Exercise details –
Take the records underneath and set them down exactly.

Dataset extract –
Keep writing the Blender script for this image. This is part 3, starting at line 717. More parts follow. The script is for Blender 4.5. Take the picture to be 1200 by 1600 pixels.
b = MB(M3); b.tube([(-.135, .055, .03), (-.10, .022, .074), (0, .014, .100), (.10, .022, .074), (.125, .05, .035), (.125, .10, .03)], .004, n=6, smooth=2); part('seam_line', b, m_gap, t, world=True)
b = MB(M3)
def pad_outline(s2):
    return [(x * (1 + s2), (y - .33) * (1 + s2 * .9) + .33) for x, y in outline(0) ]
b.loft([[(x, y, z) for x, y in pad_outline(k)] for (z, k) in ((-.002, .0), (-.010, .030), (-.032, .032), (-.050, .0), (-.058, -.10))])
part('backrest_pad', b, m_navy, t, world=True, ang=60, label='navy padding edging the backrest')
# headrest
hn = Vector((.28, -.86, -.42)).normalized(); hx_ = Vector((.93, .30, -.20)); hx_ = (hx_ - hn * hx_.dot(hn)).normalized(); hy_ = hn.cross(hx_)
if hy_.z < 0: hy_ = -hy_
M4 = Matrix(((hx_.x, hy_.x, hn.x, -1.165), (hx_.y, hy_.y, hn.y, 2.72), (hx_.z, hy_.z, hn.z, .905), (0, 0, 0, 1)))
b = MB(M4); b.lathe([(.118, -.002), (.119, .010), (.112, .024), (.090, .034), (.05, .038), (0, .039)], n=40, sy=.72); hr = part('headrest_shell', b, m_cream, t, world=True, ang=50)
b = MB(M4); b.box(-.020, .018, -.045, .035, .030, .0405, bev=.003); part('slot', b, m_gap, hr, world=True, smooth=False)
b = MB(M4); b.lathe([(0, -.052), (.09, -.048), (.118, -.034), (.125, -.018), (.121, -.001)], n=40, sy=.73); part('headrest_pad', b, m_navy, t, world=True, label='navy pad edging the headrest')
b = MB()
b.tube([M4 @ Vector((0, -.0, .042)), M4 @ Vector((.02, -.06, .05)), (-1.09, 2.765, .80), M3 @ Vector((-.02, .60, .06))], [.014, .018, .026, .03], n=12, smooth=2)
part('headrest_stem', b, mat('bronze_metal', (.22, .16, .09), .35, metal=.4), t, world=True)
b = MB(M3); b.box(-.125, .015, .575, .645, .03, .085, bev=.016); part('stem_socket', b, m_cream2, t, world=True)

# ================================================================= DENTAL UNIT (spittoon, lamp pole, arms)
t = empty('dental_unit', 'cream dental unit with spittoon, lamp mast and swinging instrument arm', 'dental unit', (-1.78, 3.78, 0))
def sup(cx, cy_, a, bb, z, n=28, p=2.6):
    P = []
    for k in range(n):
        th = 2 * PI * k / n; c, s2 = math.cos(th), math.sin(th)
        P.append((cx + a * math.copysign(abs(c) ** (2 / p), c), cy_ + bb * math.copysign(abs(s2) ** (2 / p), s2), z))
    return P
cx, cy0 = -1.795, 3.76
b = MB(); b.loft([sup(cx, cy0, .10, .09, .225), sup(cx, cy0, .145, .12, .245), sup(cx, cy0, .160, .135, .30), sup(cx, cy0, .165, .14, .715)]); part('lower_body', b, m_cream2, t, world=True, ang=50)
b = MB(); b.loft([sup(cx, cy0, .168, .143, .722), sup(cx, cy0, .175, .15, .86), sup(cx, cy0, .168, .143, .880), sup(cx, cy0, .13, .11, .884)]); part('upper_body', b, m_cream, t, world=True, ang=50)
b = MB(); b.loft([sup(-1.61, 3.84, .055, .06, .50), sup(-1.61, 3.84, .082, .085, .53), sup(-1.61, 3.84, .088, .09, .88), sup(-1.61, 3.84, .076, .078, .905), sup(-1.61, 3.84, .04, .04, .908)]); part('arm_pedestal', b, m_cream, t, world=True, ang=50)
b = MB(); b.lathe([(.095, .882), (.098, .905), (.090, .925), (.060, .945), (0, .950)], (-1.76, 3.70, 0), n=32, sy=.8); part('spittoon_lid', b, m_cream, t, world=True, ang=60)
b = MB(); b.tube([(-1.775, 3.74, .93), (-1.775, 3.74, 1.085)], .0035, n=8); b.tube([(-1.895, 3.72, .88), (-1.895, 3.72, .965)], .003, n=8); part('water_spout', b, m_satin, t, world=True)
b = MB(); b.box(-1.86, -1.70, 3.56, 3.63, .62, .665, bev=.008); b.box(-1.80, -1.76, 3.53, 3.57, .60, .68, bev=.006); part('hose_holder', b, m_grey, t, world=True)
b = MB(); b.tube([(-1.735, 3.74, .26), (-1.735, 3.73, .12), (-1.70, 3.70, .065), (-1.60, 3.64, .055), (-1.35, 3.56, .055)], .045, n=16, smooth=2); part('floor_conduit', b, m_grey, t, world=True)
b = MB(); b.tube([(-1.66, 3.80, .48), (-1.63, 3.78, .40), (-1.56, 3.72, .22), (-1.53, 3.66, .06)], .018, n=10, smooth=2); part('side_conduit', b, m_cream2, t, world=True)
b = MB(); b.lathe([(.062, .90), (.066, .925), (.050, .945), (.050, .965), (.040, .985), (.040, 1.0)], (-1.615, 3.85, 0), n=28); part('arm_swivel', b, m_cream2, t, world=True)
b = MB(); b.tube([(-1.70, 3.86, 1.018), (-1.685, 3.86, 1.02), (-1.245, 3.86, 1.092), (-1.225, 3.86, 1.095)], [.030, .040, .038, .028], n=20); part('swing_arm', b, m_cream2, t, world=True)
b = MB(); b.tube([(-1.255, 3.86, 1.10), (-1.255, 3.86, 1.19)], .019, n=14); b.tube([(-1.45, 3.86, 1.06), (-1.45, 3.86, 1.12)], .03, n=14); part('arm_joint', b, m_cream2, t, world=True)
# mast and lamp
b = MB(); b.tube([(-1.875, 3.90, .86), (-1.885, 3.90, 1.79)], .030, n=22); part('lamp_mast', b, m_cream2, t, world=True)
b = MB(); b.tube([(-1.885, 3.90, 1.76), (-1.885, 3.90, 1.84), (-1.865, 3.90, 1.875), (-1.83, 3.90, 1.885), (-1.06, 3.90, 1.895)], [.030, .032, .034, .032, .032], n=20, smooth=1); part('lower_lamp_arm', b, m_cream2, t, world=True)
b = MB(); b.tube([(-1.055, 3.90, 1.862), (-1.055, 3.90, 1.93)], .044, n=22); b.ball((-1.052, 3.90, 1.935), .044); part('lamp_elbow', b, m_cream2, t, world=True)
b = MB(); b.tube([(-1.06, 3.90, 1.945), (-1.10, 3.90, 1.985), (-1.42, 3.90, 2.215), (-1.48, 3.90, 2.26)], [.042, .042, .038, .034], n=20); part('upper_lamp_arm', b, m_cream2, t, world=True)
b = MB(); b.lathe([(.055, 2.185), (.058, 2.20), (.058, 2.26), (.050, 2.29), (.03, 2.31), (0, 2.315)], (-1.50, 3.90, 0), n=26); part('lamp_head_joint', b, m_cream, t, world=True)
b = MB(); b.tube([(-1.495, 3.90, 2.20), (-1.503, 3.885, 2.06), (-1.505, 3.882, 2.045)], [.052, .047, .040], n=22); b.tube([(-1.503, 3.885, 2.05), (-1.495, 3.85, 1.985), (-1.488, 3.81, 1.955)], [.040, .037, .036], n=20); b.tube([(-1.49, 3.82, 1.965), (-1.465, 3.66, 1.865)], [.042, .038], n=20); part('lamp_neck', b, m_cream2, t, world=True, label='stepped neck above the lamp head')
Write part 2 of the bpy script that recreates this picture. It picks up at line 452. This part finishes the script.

Solution to the exercise –
Keep writing the Blender script for this image. This is part 3, starting at line 717. More parts follow. The script is for Blender 4.5. Take the picture to be 1200 by 1600 pixels.
b = MB(M3); b.tube([(-.135, .055, .03), (-.10, .022, .074), (0, .014, .100), (.10, .022, .074), (.125, .05, .035), (.125, .10, .03)], .004, n=6, smooth=2); part('seam_line', b, m_gap, t, world=True)
b = MB(M3)
def pad_outline(s2):
    return [(x * (1 + s2), (y - .33) * (1 + s2 * .9) + .33) for x, y in outline(0) ]
b.loft([[(x, y, z) for x, y in pad_outline(k)] for (z, k) in ((-.002, .0), (-.010, .030), (-.032, .032), (-.050, .0), (-.058, -.10))])
part('backrest_pad', b, m_navy, t, world=True, ang=60, label='navy padding edging the backrest')
# headrest
hn = Vector((.28, -.86, -.42)).normalized(); hx_ = Vector((.93, .30, -.20)); hx_ = (hx_ - hn * hx_.dot(hn)).normalized(); hy_ = hn.cross(hx_)
if hy_.z < 0: hy_ = -hy_
M4 = Matrix(((hx_.x, hy_.x, hn.x, -1.165), (hx_.y, hy_.y, hn.y, 2.72), (hx_.z, hy_.z, hn.z, .905), (0, 0, 0, 1)))
b = MB(M4); b.lathe([(.118, -.002), (.119, .010), (.112, .024), (.090, .034), (.05, .038), (0, .039)], n=40, sy=.72); hr = part('headrest_shell', b, m_cream, t, world=True, ang=50)
b = MB(M4); b.box(-.020, .018, -.045, .035, .030, .0405, bev=.003); part('slot', b, m_gap, hr, world=True, smooth=False)
b = MB(M4); b.lathe([(0, -.052), (.09, -.048), (.118, -.034), (.125, -.018), (.121, -.001)], n=40, sy=.73); part('headrest_pad', b, m_navy, t, world=True, label='navy pad edging the headrest')
b = MB()
b.tube([M4 @ Vector((0, -.0, .042)), M4 @ Vector((.02, -.06, .05)), (-1.09, 2.765, .80), M3 @ Vector((-.02, .60, .06))], [.014, .018, .026, .03], n=12, smooth=2)
part('headrest_stem', b, mat('bronze_metal', (.22, .16, .09), .35, metal=.4), t, world=True)
b = MB(M3); b.box(-.125, .015, .575, .645, .03, .085, bev=.016); part('stem_socket', b, m_cream2, t, world=True)

# ================================================================= DENTAL UNIT (spittoon, lamp pole, arms)
t = empty('dental_unit', 'cream dental unit with spittoon, lamp mast and swinging instrument arm', 'dental unit', (-1.78, 3.78, 0))
def sup(cx, cy_, a, bb, z, n=28, p=2.6):
    P = []
    for k in range(n):
        th = 2 * PI * k / n; c, s2 = math.cos(th), math.sin(th)
        P.append((cx + a * math.copysign(abs(c) ** (2 / p), c), cy_ + bb * math.copysign(abs(s2) ** (2 / p), s2), z))
    return P
cx, cy0 = -1.795, 3.76
b = MB(); b.loft([sup(cx, cy0, .10, .09, .225), sup(cx, cy0, .145, .12, .245), sup(cx, cy0, .160, .135, .30), sup(cx, cy0, .165, .14, .715)]); part('lower_body', b, m_cream2, t, world=True, ang=50)
b = MB(); b.loft([sup(cx, cy0, .168, .143, .722), sup(cx, cy0, .175, .15, .86), sup(cx, cy0, .168, .143, .880), sup(cx, cy0, .13, .11, .884)]); part('upper_body', b, m_cream, t, world=True, ang=50)
b = MB(); b.loft([sup(-1.61, 3.84, .055, .06, .50), sup(-1.61, 3.84, .082, .085, .53), sup(-1.61, 3.84, .088, .09, .88), sup(-1.61, 3.84, .076, .078, .905), sup(-1.61, 3.84, .04, .04, .908)]); part('arm_pedestal', b, m_cream, t, world=True, ang=50)
b = MB(); b.lathe([(.095, .882), (.098, .905), (.090, .925), (.060, .945), (0, .950)], (-1.76, 3.70, 0), n=32, sy=.8); part('spittoon_lid', b, m_cream, t, world=True, ang=60)
b = MB(); b.tube([(-1.775, 3.74, .93), (-1.775, 3.74, 1.085)], .0035, n=8); b.tube([(-1.895, 3.72, .88), (-1.895, 3.72, .965)], .003, n=8); part('water_spout', b, m_satin, t, world=True)
b = MB(); b.box(-1.86, -1.70, 3.56, 3.63, .62, .665, bev=.008); b.box(-1.80, -1.76, 3.53, 3.57, .60, .68, bev=.006); part('hose_holder', b, m_grey, t, world=True)
b = MB(); b.tube([(-1.735, 3.74, .26), (-1.735, 3.73, .12), (-1.70, 3.70, .065), (-1.60, 3.64, .055), (-1.35, 3.56, .055)], .045, n=16, smooth=2); part('floor_conduit', b, m_grey, t, world=True)
b = MB(); b.tube([(-1.66, 3.80, .48), (-1.63, 3.78, .40), (-1.56, 3.72, .22), (-1.53, 3.66, .06)], .018, n=10, smooth=2); part('side_conduit', b, m_cream2, t, world=True)
b = MB(); b.lathe([(.062, .90), (.066, .925), (.050, .945), (.050, .965), (.040, .985), (.040, 1.0)], (-1.615, 3.85, 0), n=28); part('arm_swivel', b, m_cream2, t, world=True)
b = MB(); b.tube([(-1.70, 3.86, 1.018), (-1.685, 3.86, 1.02), (-1.245, 3.86, 1.092), (-1.225, 3.86, 1.095)], [.030, .040, .038, .028], n=20); part('swing_arm', b, m_cream2, t, world=True)
b = MB(); b.tube([(-1.255, 3.86, 1.10), (-1.255, 3.86, 1.19)], .019, n=14); b.tube([(-1.45, 3.86, 1.06), (-1.45, 3.86, 1.12)], .03, n=14); part('arm_joint', b, m_cream2, t, world=True)
# mast and lamp
b = MB(); b.tube([(-1.875, 3.90, .86), (-1.885, 3.90, 1.79)], .030, n=22); part('lamp_mast', b, m_cream2, t, world=True)
b = MB(); b.tube([(-1.885, 3.90, 1.76), (-1.885, 3.90, 1.84), (-1.865, 3.90, 1.875), (-1.83, 3.90, 1.885), (-1.06, 3.90, 1.895)], [.030, .032, .034, .032, .032], n=20, smooth=1); part('lower_lamp_arm', b, m_cream2, t, world=True)
b = MB(); b.tube([(-1.055, 3.90, 1.862), (-1.055, 3.90, 1.93)], .044, n=22); b.ball((-1.052, 3.90, 1.935), .044); part('lamp_elbow', b, m_cream2, t, world=True)
b = MB(); b.tube([(-1.06, 3.90, 1.945), (-1.10, 3.90, 1.985), (-1.42, 3.90, 2.215), (-1.48, 3.90, 2.26)], [.042, .042, .038, .034], n=20); part('upper_lamp_arm', b, m_cream2, t, world=True)
b = MB(); b.lathe([(.055, 2.185), (.058, 2.20), (.058, 2.26), (.050, 2.29), (.03, 2.31), (0, 2.315)], (-1.50, 3.90, 0), n=26); part('lamp_head_joint', b, m_cream, t, world=True)
b = MB(); b.tube([(-1.495, 3.90, 2.20), (-1.503, 3.885, 2.06), (-1.505, 3.882, 2.045)], [.052, .047, .040], n=22); b.tube([(-1.503, 3.885, 2.05), (-1.495, 3.85, 1.985), (-1.488, 3.81, 1.955)], [.040, .037, .036], n=20); b.tube([(-1.49, 3.82, 1.965), (-1.465, 3.66, 1.865)], [.042, .038], n=20); part('lamp_neck', b, m_cream2, t, world=True, label='stepped neck above the lamp head')
Write part 2 of the bpy script that recreates this picture. It picks up at line 452. This part finishes the script.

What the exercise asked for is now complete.